After pulling ahead, Joel, Lesli, David and Sarah were leaving Independence as I checked in at a local ATM. Eleven miles later, I caught up with them on the outskirts of Salem, then once again they took off ahead. Fourteen miles after Salem, the four of them missed the right turn onto Keene Rd. After making their correction, they passed me somewhere around Arbor Grove or Butteville Roads. By this time, I had more-or-less run out of gas. Plus my rear fender had gotten annoyingly noisy again.
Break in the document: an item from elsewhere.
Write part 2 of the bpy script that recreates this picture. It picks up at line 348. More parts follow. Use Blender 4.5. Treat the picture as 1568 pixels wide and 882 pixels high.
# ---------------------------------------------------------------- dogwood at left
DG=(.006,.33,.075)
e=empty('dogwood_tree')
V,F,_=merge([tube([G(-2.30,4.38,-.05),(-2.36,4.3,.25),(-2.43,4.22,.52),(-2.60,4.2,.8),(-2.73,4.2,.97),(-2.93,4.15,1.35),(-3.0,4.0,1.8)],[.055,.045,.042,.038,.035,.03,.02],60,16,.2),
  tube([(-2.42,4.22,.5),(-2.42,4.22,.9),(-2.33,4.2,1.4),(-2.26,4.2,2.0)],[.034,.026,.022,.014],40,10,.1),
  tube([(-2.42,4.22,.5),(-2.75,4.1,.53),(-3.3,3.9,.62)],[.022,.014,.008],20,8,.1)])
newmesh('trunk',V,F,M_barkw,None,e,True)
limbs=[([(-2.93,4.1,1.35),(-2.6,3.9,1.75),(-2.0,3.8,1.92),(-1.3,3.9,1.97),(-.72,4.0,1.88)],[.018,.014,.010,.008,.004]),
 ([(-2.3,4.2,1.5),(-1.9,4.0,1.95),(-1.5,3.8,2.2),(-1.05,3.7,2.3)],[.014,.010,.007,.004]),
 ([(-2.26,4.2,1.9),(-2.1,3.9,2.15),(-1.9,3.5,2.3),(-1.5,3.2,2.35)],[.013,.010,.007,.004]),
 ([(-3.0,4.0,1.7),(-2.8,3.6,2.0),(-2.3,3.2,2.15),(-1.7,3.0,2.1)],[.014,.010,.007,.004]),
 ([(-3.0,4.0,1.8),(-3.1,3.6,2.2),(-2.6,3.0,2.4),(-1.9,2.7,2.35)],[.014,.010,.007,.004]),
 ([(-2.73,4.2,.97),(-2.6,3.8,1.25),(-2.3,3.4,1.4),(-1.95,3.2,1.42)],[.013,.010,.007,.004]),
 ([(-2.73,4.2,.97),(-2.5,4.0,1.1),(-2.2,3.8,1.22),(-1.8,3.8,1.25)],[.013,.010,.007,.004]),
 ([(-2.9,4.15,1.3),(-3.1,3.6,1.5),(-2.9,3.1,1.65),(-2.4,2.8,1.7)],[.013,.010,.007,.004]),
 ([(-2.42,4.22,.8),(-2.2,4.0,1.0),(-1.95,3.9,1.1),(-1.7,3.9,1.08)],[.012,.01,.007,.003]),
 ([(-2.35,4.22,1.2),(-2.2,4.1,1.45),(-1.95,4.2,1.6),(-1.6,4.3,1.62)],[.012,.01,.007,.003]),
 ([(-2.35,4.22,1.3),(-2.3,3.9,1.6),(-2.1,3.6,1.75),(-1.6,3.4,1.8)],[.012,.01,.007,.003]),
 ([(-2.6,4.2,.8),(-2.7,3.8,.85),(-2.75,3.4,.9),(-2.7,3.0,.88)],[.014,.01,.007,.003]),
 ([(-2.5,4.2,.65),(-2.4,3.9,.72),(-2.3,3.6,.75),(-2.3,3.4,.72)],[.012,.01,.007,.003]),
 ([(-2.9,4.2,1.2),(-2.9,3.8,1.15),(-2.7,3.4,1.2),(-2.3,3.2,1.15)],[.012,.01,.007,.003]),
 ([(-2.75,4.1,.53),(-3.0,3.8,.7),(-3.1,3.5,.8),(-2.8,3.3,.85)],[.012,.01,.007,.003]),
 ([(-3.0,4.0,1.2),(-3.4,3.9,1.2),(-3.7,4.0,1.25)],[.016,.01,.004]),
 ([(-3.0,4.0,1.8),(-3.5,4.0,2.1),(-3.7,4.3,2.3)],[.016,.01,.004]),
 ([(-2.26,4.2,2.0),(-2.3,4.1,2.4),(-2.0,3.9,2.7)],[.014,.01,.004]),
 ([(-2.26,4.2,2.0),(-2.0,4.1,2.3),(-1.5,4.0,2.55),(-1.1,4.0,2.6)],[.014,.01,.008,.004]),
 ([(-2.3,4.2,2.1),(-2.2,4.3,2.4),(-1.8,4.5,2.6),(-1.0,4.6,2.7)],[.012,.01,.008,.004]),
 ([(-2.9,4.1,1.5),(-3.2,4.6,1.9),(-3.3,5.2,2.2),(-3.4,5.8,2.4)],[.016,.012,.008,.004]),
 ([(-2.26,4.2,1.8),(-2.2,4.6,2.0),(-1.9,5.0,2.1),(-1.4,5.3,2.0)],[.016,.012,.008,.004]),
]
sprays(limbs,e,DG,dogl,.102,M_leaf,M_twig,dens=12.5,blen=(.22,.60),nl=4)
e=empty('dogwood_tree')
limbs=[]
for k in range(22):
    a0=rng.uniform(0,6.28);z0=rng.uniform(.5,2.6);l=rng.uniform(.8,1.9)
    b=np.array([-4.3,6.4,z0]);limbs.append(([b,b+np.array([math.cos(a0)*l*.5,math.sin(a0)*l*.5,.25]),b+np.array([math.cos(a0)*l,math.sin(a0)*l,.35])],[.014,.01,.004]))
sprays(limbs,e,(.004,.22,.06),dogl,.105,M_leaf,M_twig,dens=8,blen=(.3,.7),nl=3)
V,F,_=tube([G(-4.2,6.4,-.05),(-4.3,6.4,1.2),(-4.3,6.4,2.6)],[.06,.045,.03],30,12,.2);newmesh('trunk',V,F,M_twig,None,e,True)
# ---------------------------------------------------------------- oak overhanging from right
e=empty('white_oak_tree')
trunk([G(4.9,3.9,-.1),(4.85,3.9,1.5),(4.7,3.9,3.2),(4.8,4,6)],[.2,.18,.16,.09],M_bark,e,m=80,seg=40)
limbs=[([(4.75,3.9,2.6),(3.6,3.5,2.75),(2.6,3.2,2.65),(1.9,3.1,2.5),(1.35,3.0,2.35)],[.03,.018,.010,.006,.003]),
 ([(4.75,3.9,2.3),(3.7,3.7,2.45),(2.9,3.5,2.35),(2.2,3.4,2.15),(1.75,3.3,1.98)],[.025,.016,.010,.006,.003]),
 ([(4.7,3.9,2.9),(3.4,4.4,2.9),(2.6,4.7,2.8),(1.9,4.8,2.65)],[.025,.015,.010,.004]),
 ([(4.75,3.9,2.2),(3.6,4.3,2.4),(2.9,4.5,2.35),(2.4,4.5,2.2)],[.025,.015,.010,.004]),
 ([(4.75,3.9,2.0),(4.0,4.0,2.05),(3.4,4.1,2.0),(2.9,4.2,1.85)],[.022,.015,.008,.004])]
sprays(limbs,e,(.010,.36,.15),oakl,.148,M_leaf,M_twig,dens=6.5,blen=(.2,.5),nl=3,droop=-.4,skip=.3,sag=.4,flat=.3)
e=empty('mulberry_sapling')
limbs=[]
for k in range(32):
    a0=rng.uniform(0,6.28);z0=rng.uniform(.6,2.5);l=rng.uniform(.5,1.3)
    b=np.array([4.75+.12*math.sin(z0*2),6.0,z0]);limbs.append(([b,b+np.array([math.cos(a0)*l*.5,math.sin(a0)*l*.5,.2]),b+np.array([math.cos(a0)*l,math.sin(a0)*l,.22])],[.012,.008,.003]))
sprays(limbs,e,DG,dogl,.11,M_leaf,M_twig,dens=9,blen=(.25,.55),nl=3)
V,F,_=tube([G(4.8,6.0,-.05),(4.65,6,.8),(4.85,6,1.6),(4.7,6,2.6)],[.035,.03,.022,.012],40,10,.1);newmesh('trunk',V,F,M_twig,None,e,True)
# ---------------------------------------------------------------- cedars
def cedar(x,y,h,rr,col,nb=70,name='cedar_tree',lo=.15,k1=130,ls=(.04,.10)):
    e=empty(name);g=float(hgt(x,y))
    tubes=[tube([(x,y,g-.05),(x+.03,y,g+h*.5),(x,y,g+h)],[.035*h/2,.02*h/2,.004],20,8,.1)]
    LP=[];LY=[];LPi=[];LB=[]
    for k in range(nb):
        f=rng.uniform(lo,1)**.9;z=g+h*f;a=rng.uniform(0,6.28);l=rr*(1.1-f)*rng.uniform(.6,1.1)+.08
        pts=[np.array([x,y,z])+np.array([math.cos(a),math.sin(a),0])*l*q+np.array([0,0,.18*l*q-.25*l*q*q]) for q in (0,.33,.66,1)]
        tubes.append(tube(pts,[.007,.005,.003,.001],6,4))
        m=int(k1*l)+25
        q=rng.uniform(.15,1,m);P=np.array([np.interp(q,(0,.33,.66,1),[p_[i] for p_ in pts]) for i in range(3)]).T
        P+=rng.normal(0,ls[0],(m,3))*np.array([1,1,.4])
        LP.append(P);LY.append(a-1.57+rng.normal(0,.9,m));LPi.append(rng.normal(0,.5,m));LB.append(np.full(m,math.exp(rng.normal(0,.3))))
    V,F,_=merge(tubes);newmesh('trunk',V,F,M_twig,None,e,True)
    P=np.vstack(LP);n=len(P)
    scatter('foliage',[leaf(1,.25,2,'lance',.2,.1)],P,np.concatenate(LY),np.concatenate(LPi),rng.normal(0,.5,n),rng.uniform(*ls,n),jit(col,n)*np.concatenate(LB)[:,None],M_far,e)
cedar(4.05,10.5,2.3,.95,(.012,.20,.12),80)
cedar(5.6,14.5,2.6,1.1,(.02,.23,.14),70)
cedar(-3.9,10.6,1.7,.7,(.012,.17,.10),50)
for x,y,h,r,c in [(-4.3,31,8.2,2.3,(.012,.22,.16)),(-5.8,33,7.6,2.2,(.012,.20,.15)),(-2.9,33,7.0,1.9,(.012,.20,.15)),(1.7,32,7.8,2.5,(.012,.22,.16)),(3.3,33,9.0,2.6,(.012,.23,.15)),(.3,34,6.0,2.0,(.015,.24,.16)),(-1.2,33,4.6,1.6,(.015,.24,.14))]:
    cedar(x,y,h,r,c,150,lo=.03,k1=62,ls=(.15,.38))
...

At 5:45 AM (24 ¾ hours after the start) I arrived at the finish in Wilsonville, where Susan France and Amy greeted me in the hotel lobby. Amy drove me home afterwards, noting later that I fell asleep about three times while trying to text my status update to Facebook.

Aside from the fender issue, the Ahearne itself worked fine. The wider and more upright bars seem to help upper body tension issues (particularly after 300k).

And now the 600k, coming up on May 7th. Why did I sign up for the Flèche Northwest between then and now?

(Pictures here on Flickr)


lynnef said...

Great writeup! I am happy to have been there so you did not have to be the Lanterne Rouge. :-)

tangobiker said...

Irregardless of the lanterne rouge issue, Lynne, I'm so happy you finished!

CurioRando said...

Funny, I've heard others proclaim how the 600's are easier than the 400's, but I haven't had that experience yet. I really enjoy anticipating that sunrise at the end of the 400k (need to be slow enough to still be out there).

I too am wondering about why I signed up for the fleche right before the 600! Well, maybe May 7 will convert me to preferring 600's. See you out there!

tangobiker said...

Well Steve, I don't know if I "prefer" a 600k. They demand a lot of respect, too. (I should know; I've DNF'd 3 of 'em.)